Cependant, l’importance de ce texte au beau style imagé, qui débute par une citation de Gilles Deleuze prévenant que « le peuple qui manque est un devenir » , réside sans aucun doute dans son appel, au-delà des revendications sociales immédiates, à une « exigence existentielle » pour ces peuples longtemps minorés et qui luttent fièrement aujourd’hui. Ceux-ci devraient maintenant se saisir, selon les auteurs, de cette occasion pour « entrer en dignité sur la grand-scène du monde » . Une revendication, pourtant, « qui ne se trouve pas aujourd’hui au centre des négociations en Martinique et en Guadeloupe, et bientôt sans doute en Guyane et à la Réunion ». Et ces intellectuels de souhaiter que ce mouvement finisse par « fleurir en vision politique, laquelle devrait ouvrir à une force politique de renouvellement et de projection, apte à nous faire accéder à la responsabilité de nous-mêmes par nous-mêmes ».

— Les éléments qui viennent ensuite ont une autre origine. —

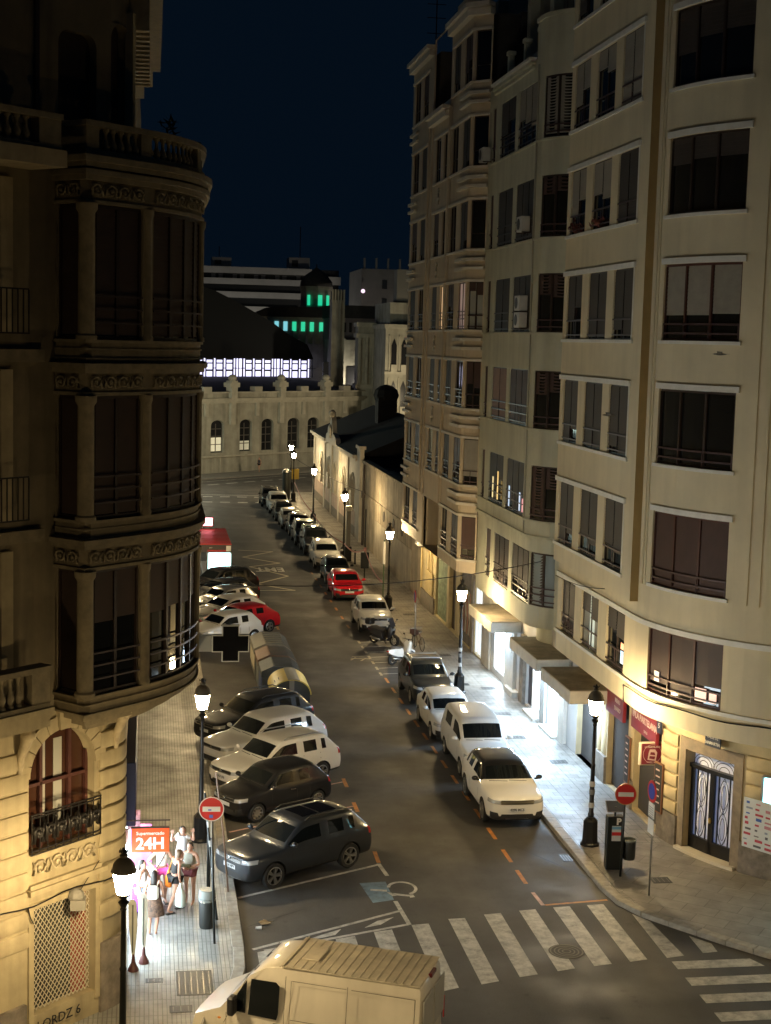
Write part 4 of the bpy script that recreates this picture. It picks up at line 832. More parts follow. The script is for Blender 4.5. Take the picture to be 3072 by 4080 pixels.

En somme, alors que le LKP, collectif qui regroupe de nombreuses organisations syndicales et associations aux sympathies tout au moins autonomistes, a choisi de ne pas porter de front la question politique par rapport à une « métropole » qu’il faut bien appeler, vu la structure économique de ces sociétés, la puissance coloniale, ces hommes de lettres ou de l’art décident ici de dire tout haut ce que beaucoup pensent mais ont stratégiquement (pour l’instant ?) choisi de taire : la revendication politique pour, enfin, se « débarrasser des archaïsmes coloniaux ». Le chemin sera sans doute encore long, mais l’exprimer clairement est déjà en soi une première conquête politique. Les DOM ont peut-être commencé à exprimer sous une forme nouvelle leur (ancien) « souffrant désir de faire peuple et nation ».